Così è anche per il cast di cantanti, tutti giovani: Selene Zanetti è una diligente Mimì dal bel fraseggio, la voce ha un timbro spesso bello e pieno, pur se necessita di un ulteriore tempo per la piena maturazione, la sua recitazione è misurata e sfrondata d’ogni superflua captatio emotiva di cui non c’è alcun bisogno; un po’ sottotono il Rodolfo di Stephen Costello, tenore americano che forse ha sofferto più del dovuto l’infortunio, avvenuto nel periodo delle prove, che ha comportato la frattura del braccio destro, costringendolo all’uso di un tutore che ne limitava un po’ il gesto ma, soprattutto, apportando qualche problema di respirazione: di fatto la voce è apparsa spesso sottotono, dal timbro spento e opaco e d’incerta proiezione. Meglio la seconda coppia: se la giovanissima Benedetta Torre ci restituisce una Musetta esattamente come te l’aspetti, che incanta in virtù di un bel timbro dolce ma che sa esser pure franco e robusto al tempo giusto, screziato da un affascinante chiaroscuro malinconico, carisma e notevole presenza scenica, il personaggio di Marcello trova in Andrzej Filonczyk un interprete d’innegabile comunicativa, dalla voce molto gradevole e piena, irruente e aperto.

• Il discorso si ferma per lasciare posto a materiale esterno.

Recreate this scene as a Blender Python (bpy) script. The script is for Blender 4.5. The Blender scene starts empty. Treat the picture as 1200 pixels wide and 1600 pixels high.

Complessivamente buoni anche i comprimari, il vivace Schaunard di Pietro Di Bianco e Alessandro Spina che incarna un disincantato ma non cinico Colline, applaudita la sua Vecchia zimarra. Il cast era completato da Matteo Peirone nei panni farseschi di Benoit e di Alcindoro, Daniele Lettieri di Parpignol alla guida questa volta di un agguerrito insieme di “giocattoli” che hanno animato anche, a sipario chiuso, il primo cambio di scena, e poi, ancora, il Venditore ambulante di Mario Thomas, il Sergente dei doganieri di Sergio Valentino, il Doganiere di Giacomo Mercaldo; un cenno particolare agli attori che sempre seguono Emma Dante nella sua avventura: Samuel Salomone, Yannick Lomboto, Davide Celona, Daniele Savarino, Roberto Galbo e Angelica Dipace.